Directions >> Quote, without change, all of the lines that follow.

___ Data provided

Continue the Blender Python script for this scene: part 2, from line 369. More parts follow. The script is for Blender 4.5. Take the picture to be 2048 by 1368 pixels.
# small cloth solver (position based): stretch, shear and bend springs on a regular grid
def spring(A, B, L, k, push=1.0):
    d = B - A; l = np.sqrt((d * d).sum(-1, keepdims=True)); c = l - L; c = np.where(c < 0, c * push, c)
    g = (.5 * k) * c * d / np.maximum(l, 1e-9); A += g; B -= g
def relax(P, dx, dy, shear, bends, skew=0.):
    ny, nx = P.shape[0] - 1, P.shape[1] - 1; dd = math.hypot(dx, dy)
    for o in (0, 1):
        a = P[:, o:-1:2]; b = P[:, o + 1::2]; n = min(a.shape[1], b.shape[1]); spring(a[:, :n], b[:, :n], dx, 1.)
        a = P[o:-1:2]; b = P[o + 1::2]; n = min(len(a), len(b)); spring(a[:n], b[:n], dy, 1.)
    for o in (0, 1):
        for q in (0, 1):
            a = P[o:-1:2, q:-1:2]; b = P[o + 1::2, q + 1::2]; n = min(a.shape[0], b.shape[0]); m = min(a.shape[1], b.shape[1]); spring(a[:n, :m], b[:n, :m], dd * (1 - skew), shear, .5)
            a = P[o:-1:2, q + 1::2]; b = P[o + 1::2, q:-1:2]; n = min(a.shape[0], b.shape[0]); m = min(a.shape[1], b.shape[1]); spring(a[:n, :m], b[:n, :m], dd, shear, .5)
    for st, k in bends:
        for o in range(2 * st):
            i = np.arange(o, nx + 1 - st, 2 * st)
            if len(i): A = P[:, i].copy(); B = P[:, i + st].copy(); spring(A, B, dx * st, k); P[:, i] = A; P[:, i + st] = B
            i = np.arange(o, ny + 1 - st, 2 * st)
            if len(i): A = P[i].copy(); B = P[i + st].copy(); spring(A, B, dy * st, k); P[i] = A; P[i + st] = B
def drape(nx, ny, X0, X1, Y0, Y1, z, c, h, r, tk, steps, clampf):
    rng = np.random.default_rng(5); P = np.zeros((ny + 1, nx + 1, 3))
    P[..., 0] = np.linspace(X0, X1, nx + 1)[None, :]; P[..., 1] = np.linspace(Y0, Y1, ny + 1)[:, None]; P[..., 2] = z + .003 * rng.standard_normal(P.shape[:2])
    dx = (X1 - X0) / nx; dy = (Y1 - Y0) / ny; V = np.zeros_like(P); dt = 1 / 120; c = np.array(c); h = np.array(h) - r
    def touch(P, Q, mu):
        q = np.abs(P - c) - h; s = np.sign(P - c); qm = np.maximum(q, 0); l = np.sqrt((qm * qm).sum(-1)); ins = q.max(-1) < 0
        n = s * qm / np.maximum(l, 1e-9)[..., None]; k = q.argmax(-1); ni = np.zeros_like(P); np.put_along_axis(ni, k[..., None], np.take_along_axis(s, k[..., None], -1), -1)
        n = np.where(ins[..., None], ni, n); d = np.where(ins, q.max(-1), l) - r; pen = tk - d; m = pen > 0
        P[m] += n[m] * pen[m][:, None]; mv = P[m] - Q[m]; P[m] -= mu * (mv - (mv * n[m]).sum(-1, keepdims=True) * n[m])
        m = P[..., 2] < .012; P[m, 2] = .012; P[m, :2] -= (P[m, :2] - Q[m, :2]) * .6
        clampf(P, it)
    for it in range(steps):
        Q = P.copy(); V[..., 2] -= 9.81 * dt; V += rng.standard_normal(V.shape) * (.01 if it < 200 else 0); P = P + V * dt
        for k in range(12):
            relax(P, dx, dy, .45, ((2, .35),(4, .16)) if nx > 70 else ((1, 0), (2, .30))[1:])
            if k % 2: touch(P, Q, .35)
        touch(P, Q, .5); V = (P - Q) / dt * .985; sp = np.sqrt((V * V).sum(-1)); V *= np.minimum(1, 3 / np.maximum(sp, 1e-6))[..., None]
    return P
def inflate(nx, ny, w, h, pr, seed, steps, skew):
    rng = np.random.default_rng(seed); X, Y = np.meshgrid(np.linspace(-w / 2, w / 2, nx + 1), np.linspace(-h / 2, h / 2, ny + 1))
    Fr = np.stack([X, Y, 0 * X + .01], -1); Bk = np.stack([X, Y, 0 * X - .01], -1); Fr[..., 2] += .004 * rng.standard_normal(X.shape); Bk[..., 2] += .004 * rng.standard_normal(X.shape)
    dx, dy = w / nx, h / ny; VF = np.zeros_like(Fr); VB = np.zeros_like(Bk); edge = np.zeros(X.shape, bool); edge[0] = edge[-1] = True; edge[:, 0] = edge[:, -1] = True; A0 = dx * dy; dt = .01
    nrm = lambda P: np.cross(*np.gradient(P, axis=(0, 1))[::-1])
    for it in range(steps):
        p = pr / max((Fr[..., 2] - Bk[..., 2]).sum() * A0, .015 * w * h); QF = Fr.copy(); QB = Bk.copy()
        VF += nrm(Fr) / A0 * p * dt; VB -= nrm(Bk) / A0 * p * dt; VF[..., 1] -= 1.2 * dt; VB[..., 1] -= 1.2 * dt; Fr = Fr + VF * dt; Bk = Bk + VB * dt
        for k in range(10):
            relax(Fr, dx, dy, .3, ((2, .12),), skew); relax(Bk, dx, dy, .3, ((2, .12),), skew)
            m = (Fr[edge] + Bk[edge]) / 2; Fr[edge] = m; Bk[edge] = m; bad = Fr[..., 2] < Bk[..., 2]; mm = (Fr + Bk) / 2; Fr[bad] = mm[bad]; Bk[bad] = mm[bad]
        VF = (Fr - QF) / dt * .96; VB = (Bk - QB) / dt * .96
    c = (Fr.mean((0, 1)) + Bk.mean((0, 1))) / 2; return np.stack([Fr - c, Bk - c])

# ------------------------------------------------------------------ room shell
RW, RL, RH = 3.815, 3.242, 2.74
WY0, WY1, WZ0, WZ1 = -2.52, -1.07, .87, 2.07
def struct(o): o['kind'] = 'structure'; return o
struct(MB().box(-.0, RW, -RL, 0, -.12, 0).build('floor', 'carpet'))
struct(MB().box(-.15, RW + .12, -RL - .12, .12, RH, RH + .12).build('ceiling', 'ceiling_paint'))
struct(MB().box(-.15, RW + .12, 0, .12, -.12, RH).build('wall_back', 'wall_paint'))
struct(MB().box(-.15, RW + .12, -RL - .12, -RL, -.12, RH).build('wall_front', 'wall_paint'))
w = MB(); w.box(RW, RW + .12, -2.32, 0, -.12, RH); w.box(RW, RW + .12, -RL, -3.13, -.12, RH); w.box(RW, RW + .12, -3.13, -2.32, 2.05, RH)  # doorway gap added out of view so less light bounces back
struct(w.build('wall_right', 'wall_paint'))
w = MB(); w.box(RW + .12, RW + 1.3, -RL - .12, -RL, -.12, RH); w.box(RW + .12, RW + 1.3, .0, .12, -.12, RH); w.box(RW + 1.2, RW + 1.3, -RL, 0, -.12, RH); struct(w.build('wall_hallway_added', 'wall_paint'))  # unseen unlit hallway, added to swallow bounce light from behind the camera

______

Output for this exercise >>
Continue the Blender Python script for this scene: part 2, from line 369. More parts follow. The script is for Blender 4.5. Take the picture to be 2048 by 1368 pixels.
# small cloth solver (position based): stretch, shear and bend springs on a regular grid
def spring(A, B, L, k, push=1.0):
    d = B - A; l = np.sqrt((d * d).sum(-1, keepdims=True)); c = l - L; c = np.where(c < 0, c * push, c)
    g = (.5 * k) * c * d / np.maximum(l, 1e-9); A += g; B -= g
def relax(P, dx, dy, shear, bends, skew=0.):
    ny, nx = P.shape[0] - 1, P.shape[1] - 1; dd = math.hypot(dx, dy)
    for o in (0, 1):
        a = P[:, o:-1:2]; b = P[:, o + 1::2]; n = min(a.shape[1], b.shape[1]); spring(a[:, :n], b[:, :n], dx, 1.)
        a = P[o:-1:2]; b = P[o + 1::2]; n = min(len(a), len(b)); spring(a[:n], b[:n], dy, 1.)
    for o in (0, 1):
        for q in (0, 1):
            a = P[o:-1:2, q:-1:2]; b = P[o + 1::2, q + 1::2]; n = min(a.shape[0], b.shape[0]); m = min(a.shape[1], b.shape[1]); spring(a[:n, :m], b[:n, :m], dd * (1 - skew), shear, .5)
            a = P[o:-1:2, q + 1::2]; b = P[o + 1::2, q:-1:2]; n = min(a.shape[0], b.shape[0]); m = min(a.shape[1], b.shape[1]); spring(a[:n, :m], b[:n, :m], dd, shear, .5)
    for st, k in bends:
        for o in range(2 * st):
            i = np.arange(o, nx + 1 - st, 2 * st)
            if len(i): A = P[:, i].copy(); B = P[:, i + st].copy(); spring(A, B, dx * st, k); P[:, i] = A; P[:, i + st] = B
            i = np.arange(o, ny + 1 - st, 2 * st)
            if len(i): A = P[i].copy(); B = P[i + st].copy(); spring(A, B, dy * st, k); P[i] = A; P[i + st] = B
def drape(nx, ny, X0, X1, Y0, Y1, z, c, h, r, tk, steps, clampf):
    rng = np.random.default_rng(5); P = np.zeros((ny + 1, nx + 1, 3))
    P[..., 0] = np.linspace(X0, X1, nx + 1)[None, :]; P[..., 1] = np.linspace(Y0, Y1, ny + 1)[:, None]; P[..., 2] = z + .003 * rng.standard_normal(P.shape[:2])
    dx = (X1 - X0) / nx; dy = (Y1 - Y0) / ny; V = np.zeros_like(P); dt = 1 / 120; c = np.array(c); h = np.array(h) - r
    def touch(P, Q, mu):
        q = np.abs(P - c) - h; s = np.sign(P - c); qm = np.maximum(q, 0); l = np.sqrt((qm * qm).sum(-1)); ins = q.max(-1) < 0
        n = s * qm / np.maximum(l, 1e-9)[..., None]; k = q.argmax(-1); ni = np.zeros_like(P); np.put_along_axis(ni, k[..., None], np.take_along_axis(s, k[..., None], -1), -1)
        n = np.where(ins[..., None], ni, n); d = np.where(ins, q.max(-1), l) - r; pen = tk - d; m = pen > 0
        P[m] += n[m] * pen[m][:, None]; mv = P[m] - Q[m]; P[m] -= mu * (mv - (mv * n[m]).sum(-1, keepdims=True) * n[m])
        m = P[..., 2] < .012; P[m, 2] = .012; P[m, :2] -= (P[m, :2] - Q[m, :2]) * .6
        clampf(P, it)
    for it in range(steps):
        Q = P.copy(); V[..., 2] -= 9.81 * dt; V += rng.standard_normal(V.shape) * (.01 if it < 200 else 0); P = P + V * dt
        for k in range(12):
            relax(P, dx, dy, .45, ((2, .35),(4, .16)) if nx > 70 else ((1, 0), (2, .30))[1:])
            if k % 2: touch(P, Q, .35)
        touch(P, Q, .5); V = (P - Q) / dt * .985; sp = np.sqrt((V * V).sum(-1)); V *= np.minimum(1, 3 / np.maximum(sp, 1e-6))[..., None]
    return P
def inflate(nx, ny, w, h, pr, seed, steps, skew):
    rng = np.random.default_rng(seed); X, Y = np.meshgrid(np.linspace(-w / 2, w / 2, nx + 1), np.linspace(-h / 2, h / 2, ny + 1))
    Fr = np.stack([X, Y, 0 * X + .01], -1); Bk = np.stack([X, Y, 0 * X - .01], -1); Fr[..., 2] += .004 * rng.standard_normal(X.shape); Bk[..., 2] += .004 * rng.standard_normal(X.shape)
    dx, dy = w / nx, h / ny; VF = np.zeros_like(Fr); VB = np.zeros_like(Bk); edge = np.zeros(X.shape, bool); edge[0] = edge[-1] = True; edge[:, 0] = edge[:, -1] = True; A0 = dx * dy; dt = .01
    nrm = lambda P: np.cross(*np.gradient(P, axis=(0, 1))[::-1])
    for it in range(steps):
        p = pr / max((Fr[..., 2] - Bk[..., 2]).sum() * A0, .015 * w * h); QF = Fr.copy(); QB = Bk.copy()
        VF += nrm(Fr) / A0 * p * dt; VB -= nrm(Bk) / A0 * p * dt; VF[..., 1] -= 1.2 * dt; VB[..., 1] -= 1.2 * dt; Fr = Fr + VF * dt; Bk = Bk + VB * dt
        for k in range(10):
            relax(Fr, dx, dy, .3, ((2, .12),), skew); relax(Bk, dx, dy, .3, ((2, .12),), skew)
            m = (Fr[edge] + Bk[edge]) / 2; Fr[edge] = m; Bk[edge] = m; bad = Fr[..., 2] < Bk[..., 2]; mm = (Fr + Bk) / 2; Fr[bad] = mm[bad]; Bk[bad] = mm[bad]
        VF = (Fr - QF) / dt * .96; VB = (Bk - QB) / dt * .96
    c = (Fr.mean((0, 1)) + Bk.mean((0, 1))) / 2; return np.stack([Fr - c, Bk - c])

# ------------------------------------------------------------------ room shell
RW, RL, RH = 3.815, 3.242, 2.74
WY0, WY1, WZ0, WZ1 = -2.52, -1.07, .87, 2.07
def struct(o): o['kind'] = 'structure'; return o
struct(MB().box(-.0, RW, -RL, 0, -.12, 0).build('floor', 'carpet'))
struct(MB().box(-.15, RW + .12, -RL - .12, .12, RH, RH + .12).build('ceiling', 'ceiling_paint'))
struct(MB().box(-.15, RW + .12, 0, .12, -.12, RH).build('wall_back', 'wall_paint'))
struct(MB().box(-.15, RW + .12, -RL - .12, -RL, -.12, RH).build('wall_front', 'wall_paint'))
w = MB(); w.box(RW, RW + .12, -2.32, 0, -.12, RH); w.box(RW, RW + .12, -RL, -3.13, -.12, RH); w.box(RW, RW + .12, -3.13, -2.32, 2.05, RH)  # doorway gap added out of view so less light bounces back
struct(w.build('wall_right', 'wall_paint'))
w = MB(); w.box(RW + .12, RW + 1.3, -RL - .12, -RL, -.12, RH); w.box(RW + .12, RW + 1.3, .0, .12, -.12, RH); w.box(RW + 1.2, RW + 1.3, -RL, 0, -.12, RH); struct(w.build('wall_hallway_added', 'wall_paint'))  # unseen unlit hallway, added to swallow bounce light from behind the camera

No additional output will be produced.